The car is not lowered drastically. I don't know what the stock ride height of a 10 year old Miata is but if mine's more than an inch or two lower, I'd be surprised. It's not like it has parts hitting the ground on speed bumps or other bits of road where other cars do just fine.
My biggest problem in this issue is getting a straight answer from anyone. The garage said it's bad because it has lowering springs (they said this while the car was up on a rack with wheels removed, so they couldn't gauge ride height - just a visual inspection of the springs on the car). The people on the phone at the MVA say suspension mods are OK if no part of the car's body fall below the bottom of the wheel, and under this spec my car passes. So they give me the name and number of the state trooper whose responsibility includes the shop that flunked my car.
Officer calls back and says aftermarket suspension is no good... when pressed further he said there is a height rule, that the midpoint of the headlight has to be 24" off the ground. On my car it's about 30". The officer was going to swing by the house to look at the car but I guess he got tied up in more pressing stuff cause he hasn't been by today.

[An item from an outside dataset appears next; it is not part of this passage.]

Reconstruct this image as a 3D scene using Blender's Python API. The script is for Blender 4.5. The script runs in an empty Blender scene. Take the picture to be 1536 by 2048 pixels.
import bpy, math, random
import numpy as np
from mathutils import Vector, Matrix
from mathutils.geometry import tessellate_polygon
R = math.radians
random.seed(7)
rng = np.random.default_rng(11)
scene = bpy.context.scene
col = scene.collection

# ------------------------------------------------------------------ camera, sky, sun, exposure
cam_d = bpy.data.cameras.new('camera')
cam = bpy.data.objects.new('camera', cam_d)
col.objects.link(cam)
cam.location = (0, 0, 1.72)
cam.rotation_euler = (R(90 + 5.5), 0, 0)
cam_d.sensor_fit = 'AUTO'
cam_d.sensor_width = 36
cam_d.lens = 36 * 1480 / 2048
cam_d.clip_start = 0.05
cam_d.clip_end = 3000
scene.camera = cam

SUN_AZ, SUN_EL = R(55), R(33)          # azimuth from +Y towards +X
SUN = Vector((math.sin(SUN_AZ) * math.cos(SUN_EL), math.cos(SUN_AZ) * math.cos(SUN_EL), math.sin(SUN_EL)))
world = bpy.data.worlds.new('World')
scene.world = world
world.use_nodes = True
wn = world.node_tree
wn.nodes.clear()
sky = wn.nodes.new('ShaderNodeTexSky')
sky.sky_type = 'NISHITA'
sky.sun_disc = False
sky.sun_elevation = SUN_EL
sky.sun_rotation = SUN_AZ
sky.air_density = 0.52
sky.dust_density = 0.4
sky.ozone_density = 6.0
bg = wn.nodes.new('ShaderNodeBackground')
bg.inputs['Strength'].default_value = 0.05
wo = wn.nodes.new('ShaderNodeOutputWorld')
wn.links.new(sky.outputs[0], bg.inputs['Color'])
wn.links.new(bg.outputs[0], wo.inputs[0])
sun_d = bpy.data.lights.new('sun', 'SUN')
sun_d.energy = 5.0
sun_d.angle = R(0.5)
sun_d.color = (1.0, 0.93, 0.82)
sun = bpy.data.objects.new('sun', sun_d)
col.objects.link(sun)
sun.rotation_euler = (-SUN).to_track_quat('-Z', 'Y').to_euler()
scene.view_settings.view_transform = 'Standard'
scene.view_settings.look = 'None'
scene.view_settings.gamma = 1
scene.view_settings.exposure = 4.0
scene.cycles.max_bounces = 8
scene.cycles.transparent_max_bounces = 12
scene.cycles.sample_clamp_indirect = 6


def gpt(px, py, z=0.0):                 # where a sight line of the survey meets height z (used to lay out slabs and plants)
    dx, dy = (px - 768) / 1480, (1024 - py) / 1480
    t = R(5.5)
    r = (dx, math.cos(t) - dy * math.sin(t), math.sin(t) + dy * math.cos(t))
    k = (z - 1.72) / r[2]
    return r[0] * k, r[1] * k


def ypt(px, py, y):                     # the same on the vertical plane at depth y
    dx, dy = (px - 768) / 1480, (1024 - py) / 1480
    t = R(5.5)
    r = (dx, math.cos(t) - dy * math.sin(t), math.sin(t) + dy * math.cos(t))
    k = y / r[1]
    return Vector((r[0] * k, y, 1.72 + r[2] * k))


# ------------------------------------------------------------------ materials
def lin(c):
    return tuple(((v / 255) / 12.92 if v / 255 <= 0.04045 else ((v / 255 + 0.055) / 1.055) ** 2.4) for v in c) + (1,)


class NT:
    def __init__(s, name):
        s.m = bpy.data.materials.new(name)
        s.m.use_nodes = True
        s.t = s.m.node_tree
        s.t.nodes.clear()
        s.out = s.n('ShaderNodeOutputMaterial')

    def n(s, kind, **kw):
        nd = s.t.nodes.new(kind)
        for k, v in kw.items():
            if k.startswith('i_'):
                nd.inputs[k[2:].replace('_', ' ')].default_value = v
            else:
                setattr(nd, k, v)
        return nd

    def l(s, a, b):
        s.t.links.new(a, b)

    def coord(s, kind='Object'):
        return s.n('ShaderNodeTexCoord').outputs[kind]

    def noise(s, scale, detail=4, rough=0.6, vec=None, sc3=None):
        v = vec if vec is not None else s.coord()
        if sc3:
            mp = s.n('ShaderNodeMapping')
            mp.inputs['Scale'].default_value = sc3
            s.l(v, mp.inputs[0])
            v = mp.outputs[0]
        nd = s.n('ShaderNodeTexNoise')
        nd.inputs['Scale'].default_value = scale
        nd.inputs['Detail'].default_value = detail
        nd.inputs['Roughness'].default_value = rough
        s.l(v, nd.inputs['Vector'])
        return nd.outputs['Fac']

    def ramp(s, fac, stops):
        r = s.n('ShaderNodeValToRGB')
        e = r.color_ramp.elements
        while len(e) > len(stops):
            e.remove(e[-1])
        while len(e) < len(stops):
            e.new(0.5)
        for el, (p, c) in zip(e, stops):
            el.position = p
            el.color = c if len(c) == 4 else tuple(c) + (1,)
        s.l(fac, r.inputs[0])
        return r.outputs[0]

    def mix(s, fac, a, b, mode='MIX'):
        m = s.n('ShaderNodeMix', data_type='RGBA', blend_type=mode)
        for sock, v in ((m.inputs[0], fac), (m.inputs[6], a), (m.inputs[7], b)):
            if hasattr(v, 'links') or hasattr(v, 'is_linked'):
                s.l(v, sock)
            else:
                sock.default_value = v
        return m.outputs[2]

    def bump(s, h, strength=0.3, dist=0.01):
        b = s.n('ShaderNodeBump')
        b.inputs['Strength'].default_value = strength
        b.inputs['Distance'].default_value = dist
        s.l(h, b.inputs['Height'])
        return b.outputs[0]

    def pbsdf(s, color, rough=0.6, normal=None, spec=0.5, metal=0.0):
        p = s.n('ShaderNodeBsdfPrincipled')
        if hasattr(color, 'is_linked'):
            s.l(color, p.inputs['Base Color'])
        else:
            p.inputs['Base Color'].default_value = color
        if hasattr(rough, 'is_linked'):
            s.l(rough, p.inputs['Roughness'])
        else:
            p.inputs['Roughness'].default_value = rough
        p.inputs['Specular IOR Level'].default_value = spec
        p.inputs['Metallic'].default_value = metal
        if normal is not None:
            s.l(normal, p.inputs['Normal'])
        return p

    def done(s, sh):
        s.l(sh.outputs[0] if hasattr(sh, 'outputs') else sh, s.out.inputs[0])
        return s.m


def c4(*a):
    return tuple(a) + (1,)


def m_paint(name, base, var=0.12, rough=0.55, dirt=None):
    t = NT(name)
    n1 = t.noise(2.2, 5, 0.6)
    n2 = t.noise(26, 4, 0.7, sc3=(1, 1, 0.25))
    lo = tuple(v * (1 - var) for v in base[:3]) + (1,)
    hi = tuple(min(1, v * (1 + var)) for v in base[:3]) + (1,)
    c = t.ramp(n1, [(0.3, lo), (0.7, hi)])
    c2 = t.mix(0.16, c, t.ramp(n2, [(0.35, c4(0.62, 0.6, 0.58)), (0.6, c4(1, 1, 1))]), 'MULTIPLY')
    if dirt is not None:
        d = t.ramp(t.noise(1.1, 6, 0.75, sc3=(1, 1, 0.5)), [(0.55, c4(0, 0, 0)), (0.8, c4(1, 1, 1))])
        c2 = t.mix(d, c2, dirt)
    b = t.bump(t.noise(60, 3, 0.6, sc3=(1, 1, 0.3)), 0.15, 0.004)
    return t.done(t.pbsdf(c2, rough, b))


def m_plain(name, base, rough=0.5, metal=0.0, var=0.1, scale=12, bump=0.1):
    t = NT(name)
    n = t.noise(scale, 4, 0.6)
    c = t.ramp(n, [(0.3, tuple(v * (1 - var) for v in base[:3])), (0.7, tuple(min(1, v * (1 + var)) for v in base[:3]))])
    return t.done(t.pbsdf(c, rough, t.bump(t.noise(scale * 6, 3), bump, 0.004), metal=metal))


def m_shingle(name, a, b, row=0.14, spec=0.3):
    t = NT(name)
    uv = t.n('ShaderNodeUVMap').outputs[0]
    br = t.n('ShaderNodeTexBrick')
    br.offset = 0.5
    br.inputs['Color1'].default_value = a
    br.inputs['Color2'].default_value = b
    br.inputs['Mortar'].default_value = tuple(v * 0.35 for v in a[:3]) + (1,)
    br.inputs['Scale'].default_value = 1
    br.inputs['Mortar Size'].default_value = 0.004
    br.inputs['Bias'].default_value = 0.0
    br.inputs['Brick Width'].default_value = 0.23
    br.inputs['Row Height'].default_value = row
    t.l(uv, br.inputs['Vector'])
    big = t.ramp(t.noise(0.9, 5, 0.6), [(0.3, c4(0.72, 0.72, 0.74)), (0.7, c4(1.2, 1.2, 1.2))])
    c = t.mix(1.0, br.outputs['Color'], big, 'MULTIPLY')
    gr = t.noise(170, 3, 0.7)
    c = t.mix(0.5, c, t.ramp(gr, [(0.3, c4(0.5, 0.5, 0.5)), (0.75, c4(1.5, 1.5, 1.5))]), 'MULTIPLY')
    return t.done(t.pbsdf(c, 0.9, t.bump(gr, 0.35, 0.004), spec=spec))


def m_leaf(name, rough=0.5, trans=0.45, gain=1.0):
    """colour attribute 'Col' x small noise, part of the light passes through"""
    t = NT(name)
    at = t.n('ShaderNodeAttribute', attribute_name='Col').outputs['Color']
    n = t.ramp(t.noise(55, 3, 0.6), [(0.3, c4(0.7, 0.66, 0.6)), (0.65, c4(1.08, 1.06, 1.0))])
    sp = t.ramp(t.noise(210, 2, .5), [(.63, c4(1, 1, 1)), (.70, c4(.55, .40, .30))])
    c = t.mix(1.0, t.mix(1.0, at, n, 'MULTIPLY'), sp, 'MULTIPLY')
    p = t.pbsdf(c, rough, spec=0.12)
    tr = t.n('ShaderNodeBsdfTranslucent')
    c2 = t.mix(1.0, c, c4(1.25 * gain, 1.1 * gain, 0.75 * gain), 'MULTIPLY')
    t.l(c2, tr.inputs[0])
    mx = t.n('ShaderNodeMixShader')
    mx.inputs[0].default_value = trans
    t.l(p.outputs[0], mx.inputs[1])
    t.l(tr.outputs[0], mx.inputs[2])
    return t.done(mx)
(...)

My beef isn't with a simple pass/fail thing anymore. It's that nobody seems to know exactly what can pass and why, and what will fail and why. I don't know yet who has final authority, the MVA people I spoke with on the phone or the cop, or the mechanics at Mr Tire, and none of the specs that would help me (or anyone else) figure this out ahead of time are available online.
Either way, I doubt a car that's been lowered two inches (if that) presents a danger to its driver or anyone else, and I think everyone can agree that a car with springs and shocks that have been replaced with better-than-stock equivalents has to be safer for everyone than something with 132,000-mile-old suspension.